A major part of Rad's response to the CPSC's warning was that issuing a recall would have put the company out of business. Well, that is happening anyway, but now creditors appear positioned to get the first bite rather than Rad customers who were sold potentially deadly batteries. Defending these batteries and actively urging their customers to keep using them also seems likely to set the company up for serious levels of liability - or worse, criminality - if they cause any future fires.
The company's bankruptcy filing lists $32.1 million in assets and $72.8 million in liabilities, Bicycle Retailer and Industry News reported:
U.S. Customs and Border Protection for tariffs ($8,363,749), Bangkok Cycle Industrial Co. Ltd. ($5,353,674), Jinhua Vision Industry Co., Ltd. ($1,414,356), and Fuji-TA Fushida Group Area ($1,223,881) for trade; Commerce Insurance ($1,138,000) and Lisa Gore ($3,200,000) for subrogation; Steve Jay ($1 million) and Susan Luck ($1 million) for damages.
Equity holders are founder Mike Radenbaugh (41.3%), VCVC V LLC (6.6%), Durable Capital Master Fund LP (5.8%), along with other minority holders (46.3%).
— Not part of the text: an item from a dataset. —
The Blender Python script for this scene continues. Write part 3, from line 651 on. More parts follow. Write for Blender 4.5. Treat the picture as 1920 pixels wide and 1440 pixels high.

As we wrote in November: Rad customers need and deserve a clear resolution. Even if Rad disagrees, asking their customers to keep using batteries that the CPSC says could explode is simply not acceptable." With this bankruptcy, Rad customers deserve a seat at the table. I am not an expert in how corporate bankruptcy works, but someone (perhaps the Washington Attorney General?) needs to step in to protect the interests and safety of Rad customers so they are not shut out of the resources they are owed as the company is liquidated or sold. If Rad has $32.1 million in assets, then I'd say they have enough to replace innocent people's batteries before they burn down more houses. People's safety is more important that a creditor's balance sheet.